CBF Commentary – September/October 2015

Caldwell North American Equity Strategy – Monthly Update September/October 2015

Portfolio Additions
Accenture (ACN-us)

About the Company: Accenture provides management consulting, technology and outsourcing services worldwide. It competes in the same space as Cognizant Technology Solutions, another portfolio holding.

Investment Thesis: Accenture has built capabilities around helping companies across a diverse set of industries use technology to generate revenue and run more efficiently. We think this is a compelling value proposition, particularly in the current low growth environment where companies will continually need to find ways to get better in order to compete. Accenture does a great job investing in growth opportunities as evidenced by its high return on equity, and generates a mid-single digit free cash flow yield (after growth investments are made), which we expect will grow over time. The strong U.S. dollar is masking growth – while reported revenue growth was below 2% this past quarter, constant currency growth accelerated to a very strong 12% (10% last quarter). As the company laps currency impacts, we think the market will begin to better appreciate the strength of the business and re-rate shares higher.

Portfolio Deletions
Verizon Communications (VZ-us)

Reason We Sold the Stock: Simply put, we did not like how the stock was performing. Our expectation at the time of purchase was that the company’s cash flow yield would limit any downside, even as the company worked through a period of higher competition. Additionally, low-beta stocks, such as Verizon, typically add stability to a portfolio in market sell-offs given that earnings are less economically-sensitive and therefore more stable. However, the stock under-performed the broader market as markets sold off in August and September. Since our investors are not getting the benefit of portfolio stability, we prefer to shift to a name that has greater clarity around growth prospects.

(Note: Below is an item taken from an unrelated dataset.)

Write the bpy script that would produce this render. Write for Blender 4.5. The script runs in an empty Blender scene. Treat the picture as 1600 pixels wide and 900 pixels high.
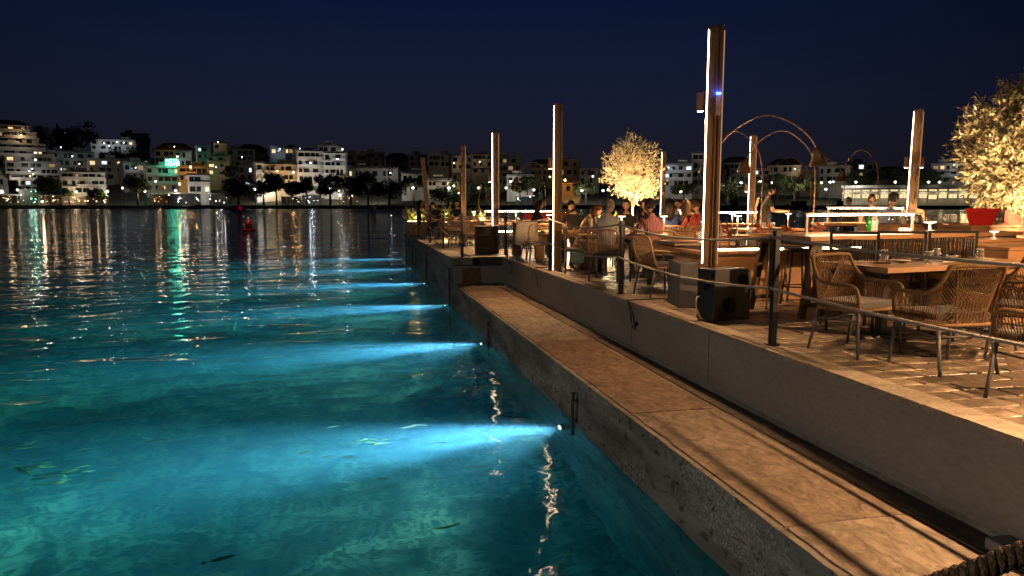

Company Updates: A Few Highlights
Suncor: Growing Value in Times of Distress

Our investment process looks at risk across four categories: valuation, balance sheet, management and environment. The thought is that if we do a good job protecting investors against each of these risks, each one of them has the ability to drive growth in the portfolio. In terms of the balance sheet, we avoid companies with high debt because negative developments can force undesirable actions, such as fire-sales of assets, expensive capital raises or dividend cuts. On the flip side, companies with strong balance sheets are able to grow the value of their businesses in difficult environments given the ability to take advantage of fire-sales and buy assets at attractive prices. This is precisely the story behind Suncor, a company that is using its diversified asset base and strong balance sheet to grow the value of its business in the midst of an extremely difficult oil price environment.

Suncor is one of a few energy producers that has not had to sell assets, raise equity or cut its dividend. The market has rewarded this with strong relative share price performance: year-to-date through October 30, Suncor shares have gained 5.4% versus a loss of 19.1% for the iShares Capped Energy Index ETF (even though Suncor accounts for over 20% of that index). The relative strength of Suncor’s shares has been outstanding and the company is using this to its advantage. Specifically, Suncor announced a bid to acquire Canadian Oil Sands, a company that derives its value from a 36.7% ownership interest in the Syncrude oil sands project in Alberta. Suncor also has ownership in Syncrude and is looking to acquire a larger stake at an attractive price. Suncor has also said it is looking at additional acquisition opportunities, which can be funded through its strong balance sheet. In sum, a great example of how capital protection leads to capital growth.

KKR: Changing the Distribution Policy to Unlock Value

KKR announced it is changing its distribution policy. The distribution had been based on a formula that includes carried interest (performance bonus), which is realized when an investment is sold/monetized. Given monetizations can be lumpy from quarter to quarter, there was a high degree of variability in the distribution. Going forward, KKR has set a fixed quarterly distribution at 16 cents/share. At the time of the earnings release, this worked out to a 3.6% dividend yield. This amount is entirely covered by fee income, which is recurring in nature, and as such, does not put KKR into a position where it is forced to monetize an investment. The company also announced a share buyback, which was non-existent previously. The shares initially sold off on this news but we view the change in policy as a positive development. We actually prefer management teams that generate strong returns, which KKR does, to keep and re-invest the cash they generate. The company is enthusiastic about the growth opportunities available to them. As they execute, we expect the value of the shares to move materially higher.

Robert Half: Returning Cash to Shareholders

Robert Half announced a significant buy-back amounting to 10% of its shares outstanding. The company is in a great position to do so given almost 20% of its balance sheet is in cash with no offsetting debt. The business performed well this past quarter, with 7% revenue growth and continued margin expansion. We expect the shares to react positively.